Monday, July 22, 2013

Tour de Speed: Designing the Ultimate Race Bike


Tour de Speed: Designing the Ultimate Race Bike
By Jon Marcus | Published: 
Inside a nondescript steel building in an industrial park just north of Charlotte, North Carolina, a cyclist leans over his handlebars, pedals as hard as he can—and stays precisely in place.
According to the complex data projected on the floor for the rider to track, his bike is going 40 kilometers an hour. But it’s doing that inside the A2 Wind Tunnel, a spinoff of a company founded primarily to test the aerodynamic efficiency of racing cars.
The engineering that takes place in this wind tunnel improves the cyclist’s efficiency by 24.1 percent. And as the Tour de France 2013 heats up, it’s just one way that this technology is being used to make huge advances in a 200-year-old invention that seems about as simple as they come.
“It’s a bike, it’s got two wheels, you pedal it. You’d think not much can change. But conventional wisdom has been challenged on that,” says Kevin Dessart, director of coaching education and athlete development at USA Cycling in Colorado Springs. “The manufacturers and the riders are always looking for the next advantage.”
The bicycle has been evolving since 1817, when the German baron Karl von Drais first built a wooden frame connecting two wheels, which the rider pushed along with his feet. It took until the 1860s for a pair of Frenchmen, Pierre Michaux and Pierre Lallement, to add pedals, which they attached to the hub of the front wheel. The Scotsman Thomas McCall moved the mechanical crank to the rear wheel in 1869.
Early bicycles were made of iron and wood with high seats and solid rubber tires, which made them particularly uncomfortable for the “bicycle jockeys” who rode them on the cobblestone streets of cities. That led to another breakthrough bit of mechanical engineering: the Bike Jockey Strap, the first jockstrap, which was invented in 1874.
The bicycle itself, meanwhile, continued to transform. The large front wheel was made smaller and the saddle was moved back. A chain drive replaced that original crank, and gearing was added. So were pneumatic tires—by another Scotsman, John Boyd Dunlop—to soften the ride, and a rear freewheel was developed to let the rider coast down hills. To help him stop, the cable-pull brake was invented.

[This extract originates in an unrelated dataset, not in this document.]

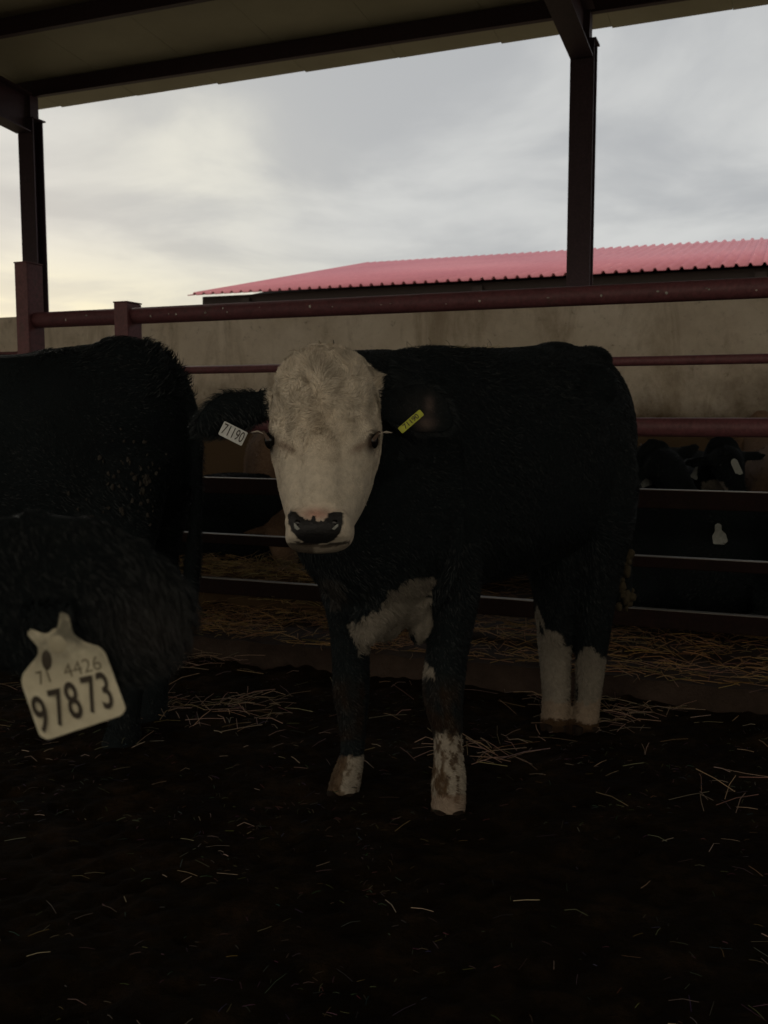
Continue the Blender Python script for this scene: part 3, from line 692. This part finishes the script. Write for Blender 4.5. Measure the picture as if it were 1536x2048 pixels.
for q in ([(582,1036),(592,1036),(602,1046),(607,1056),(598,1060),(588,1052)], [(678,1036),(669,1038),(662,1046),(660,1055),(668,1058),(677,1050)]):
    pp = [snap(x, y, .004)[0] for x, y in q]; c = np.mean(pp, 0)
    V_, F_ = blob(c+Y1*.004, .008, .006, .0085, n=8); e = MB(); e.add(V_, F_); e.build('nostril', M['eye'], calf, smooth=True)
for q in ([(586,1043),(592,1046),(600,1056),(596,1062),(589,1056)], [(678,1046),(671,1049),(663,1058),(668,1062),(676,1054)]):
    drape('nostril_rim', [(x+random.uniform(-1.5,1.5), y+random.uniform(-1.5,1.5)) for x, y in q], M['tag_old'], calf, .002, 1.0, .0062)
0 and drape('pink_skin', [(604,1022),(618,1019),(660,1019),(668,1024),(660,1033),(640,1037),(622,1036),(610,1031)], M['pink'], calf, .0015, 1.5, .001)
# ear tags
def small_tag(pc, pxdir, w, h, nrm, material, s, parent, name='ear_tag', notch=True, ink='ink', ts=.9, sx=.75, bold=.0):
    mt = frame(pc, pxdir, nrm)
    out = round_poly([(-w/2,-h/2),(w/2,-h/2),(w/2,h/2-.0),(-w/2,h/2)], .003, 3)
    t = plate(name, out, .0018, mt, material, parent)
    if s:
        m2 = mt.copy(); m2[:3, 3] = mt[:3, 3]+mt[:3, 2]*.0009
        text_obj('number', s, h*ts, m2, M[ink], t, .0003, sx, bold)
    return t
t1 = at(466, 867, 2.235); t1x = at(490, 878, 2.235)-at(440, 853, 2.235)
tg = small_tag(t1, t1x, .060, .034, (0, -1, .05), M['tag_small'], '71190', calf, ts=1.05, sx=.6, bold=0)
tg['label'] = 'white ear tag printed 71190'
t2 = at(822, 843, 2.215); t2x = at(846, 824, 2.215)-at(800, 864, 2.215)
tg = small_tag(t2, t2x, .066, .0165, (.05, -1, .1), M['tag_yellow'], '71190', calf, ts=1.0, sx=1.05, bold=.0002)
tg['label'] = 'yellow ear tag seen nearly edge-on'
for (x, y) in ((826, 836),):
    p = at(x, y, 2.232); e = MB(); V_, F_ = blob(p, .006, .006, .006, n=6); e.add(V_, F_); e.build('tag_stud', M['tag_old'], calf, smooth=True)
# hooves half sunk in the muck
for (hx, hy, Y_) in ((896,1652,2.58),(682,1614,2.70),(1109,1470,3.33),(1168,1472,3.31)):
    for s_ in (-1, 1):
        c = at(hx, hy, Y_)+np.array([.021*s_, -.012, 0]); c[2] = -.022
        V_, F_ = loft([st(c+Z1*.03, X1, .019, Y1, .032), st(c, X1, .022, Y1, .042), st(c-Z1*.03, X1, .024, Y1, .048)], n=16)
        e = MB(); e.add(V_, F_); e.build('hoof', M['hoof'], calf, smooth=True)
# muck hanging in the tail, straw on the back
mb = MB()
for k in range(34):
    x = random.gauss(1252, 7); y = random.uniform(1105, 1226); c = at(x, y, 3.47+random.uniform(-.03,.03)); r = random.uniform(.007,.018)
    V_, F_ = blob(c, r, r, r*random.uniform(.8,2.0), n=6); V_ = V_+.003*noise3(V_, 90); mb.add(V_, F_)
mb.build('tail_muck', M['dung'], calf, smooth=True)
Q = []
for k in range(54):
    x = random.choice([random.gauss(985,14), random.gauss(930,12), random.uniform(800,1000), random.gauss(640,24)]); 
    y0 = 640
    p = None
    for y in range(640, 760, 3):
        p, n = snap(x, y, 0)
        if p is not None: break
    if p is not None: Q.append(p+Z1*.002)
o = straws('straw_bits', np.array(Q), .035, .0009, (.40,.33,.23), .8, parent=calf); o['kind'] = 'stuff'

# ------------------------------------------------------------------ generic cattle in local frames
def placed(partsl, loc, rot):
    c, s_ = math.cos(rot), math.sin(rot); Rm = np.array([[c,-s_,0],[s_,c,0],[0,0,1.]])
    return [(V @ Rm.T+np.asarray(loc), Fs) for V, Fs in partsl], Rm
def torso(k=1.0, z=0):   # standing, faces local +x, rump at x=-.62
    L = lambda x, zz, a, b: st((x*k, 0, zz*k+z), Y1, a*k, Z1, b*k)
    P = [loft([L(.50,.92,.10,.16), L(.42,.90,.17,.26), L(.28,.90,.22,.34), L(.05,.92,.27,.36), L(-.2,.93,.29,.36), L(-.42,.97,.27,.345), L(-.58,1.0,.235,.32), L(-.69,1.02,.17,.27), L(-.75,1.0,.09,.18)], n=36, p=2.25)]
    for sy in (-1, 1):
        P.append(loft([st((-.56*k,sy*.12*k,.95*k),Y1,.12*k,X1,.20*k), st((-.54*k,sy*.13*k,.75*k),Y1,.105*k,X1,.17*k), st((-.56*k,sy*.13*k,.58*k),Y1,.08*k,X1,.11*k), st((-.62*k,sy*.13*k,.44*k),Y1,.055*k,X1,.075*k),
                       st((-.62*k,sy*.13*k,.30*k),Y1,.04*k,X1,.045*k), st((-.59*k,sy*.13*k,.15*k),Y1,.038*k,X1,.042*k), st((-.57*k,sy*.13*k,.07*k),Y1,.046*k,X1,.052*k), st((-.55*k,sy*.13*k,-.02),Y1,.052*k,X1,.07*k)], n=20))
        P.append(loft([st((.28*k,sy*.14*k,.85*k),Y1,.10*k,X1,.15*k), st((.28*k,sy*.15*k,.66*k),Y1,.075*k,X1,.10*k), st((.28*k,sy*.14*k,.5*k),Y1,.058*k,X1,.068*k), st((.28*k,sy*.14*k,.36*k),Y1,.056*k,X1,.06*k),
                       st((.28*k,sy*.14*k,.2*k),Y1,.04*k,X1,.042*k), st((.29*k,sy*.14*k,.09*k),Y1,.046*k,X1,.05*k), st((.31*k,sy*.14*k,-.02),Y1,.054*k,X1,.07*k)], n=20))
    P.append(loft([st((-.72*k,0,1.24*k),Y1,.03*k,X1,.03*k), st((-.79*k,0,1.05*k),Y1,.022*k,X1,.022*k), st((-.79*k,0,.8*k),Y1,.018*k,X1,.018*k), st((-.77*k,0,.6*k),Y1,.03*k,X1,.03*k), st((-.76*k,0,.42*k),Y1,.02*k,X1,.02*k)], n=12))
    return P
def finish(root, partsl, voxel, colfn, nhair=0, hlen=.014, hw=.0011, flowdir=None, lift=.4):
    me = bake(partsl, voxel, 4); V, N = vdata(me); c = colfn(V, N); set_cols(me, c)
    o = link('body', me, M['coat'], root)
    if nhair:
        fd = np.asarray(flowdir if flowdir is not None else (0, 0, -1.))
        fur('body_hair', me, nhair, lambda P, N: hlen*(1+.5*noise(P, 9)), lambda P, N: np.tile(fd, (len(P), 1)), c, root, lift=lift, width=hw, curl=.5, cscale=9,
            weight=lambda P, N: 1.0*(P[:, 2] > .02))
    return me
mk = lambda base: (lambda V, N: np.tile(base, (len(V), 1))*(1+.25*noise(V, 6))[:, None])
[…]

And there things stood for decades, despite all of these impressive bursts of technological improvements, constrained largely by the limitations of steel frames.
Today, with international bicycle sales topping $61 billion a year and riders ready to confront the French Alps and the Olympic velodrome in London, engineers have returned to the challenge of improving the design of this seemingly simple machine. New materials have allowed them to reduce the weight of a road-bike frame to about two pounds, down from the 48 pounds of those cumbersome original iron-and-wood models, and shape its once-boxy form into a curvy and almost sensual work of art.
The ultimate goal, of course, is not to look good. It’s to go fast. And computer-aided design and the science of fluid dynamics are steadily increasing efficiency.
The use in bicycles of carbon fiber instead of steel and aluminum has not only reduced the weight of a bicycle frame by one third, says Jean-Luc Callahan, engineering manager for road bikes at Specialized. It also “opened a lot of doors on design—how we manufacture, and the ability to make the frame in different shapes.”
Next comes aerodynamic simulations and wind-tunnel testing. After 200 years, says Callahan—and more than a century of racing—“the industry is still in its infancy in terms of aerodynamic knowledge. There are a lot of theories out there, but even to simulate those properly requires skill, specialized software, and manpower.”
Even the minutia of bicycle design affects the aerodynamics, he says.
Tour de Speed: Designing the Ultimate Race Bike
By Jon Marcus | Published: 
“The helmet is a huge percentage of your drag,” he says. That’s resulted in new styles of helmet, including egg-shaped models. Vertical shifting levers cause wind resistance, so manufacturers have incorporated shifters into the brake levers, and are developing push-button shifting. Some new bikes come with spaces for battery packs and other obtruding components in the frame or seat. Deep wheel rims extending inward toward the hubs are also meant to cut down friction, and can act like sails in a crosswind.
It takes as long as two years to design a new bike for the mass market, Callahan says. Engineers use rapid-prototype machines to build full-sized mockups.
The finished products go into a wind tunnel.
“The smallest change can make a big difference,” says USA Cycling’s Dessart. Aerobars, for instance, which let riders lean far forward, are credited with having helped cyclist Greg LeMond win the Tour de France in 1989. Since then, the space between them has been narrowed, further increasing their aerodynamic efficiency.
Competitive cyclists “are the product testers,” says Dessart, who is himself a cyclist and an Ironman triathlete. They’re the real-world R&D.”
They’re also a little different from the NASCAR drivers with whom general manager Dave Salazar usually works back in that North Carolina wind tunnel.
Sure, says Salazar, a mechanical engineer—there’s a cultural difference. But in the end, he says, “We’re all after the same goal: We’re all just trying to go faster.”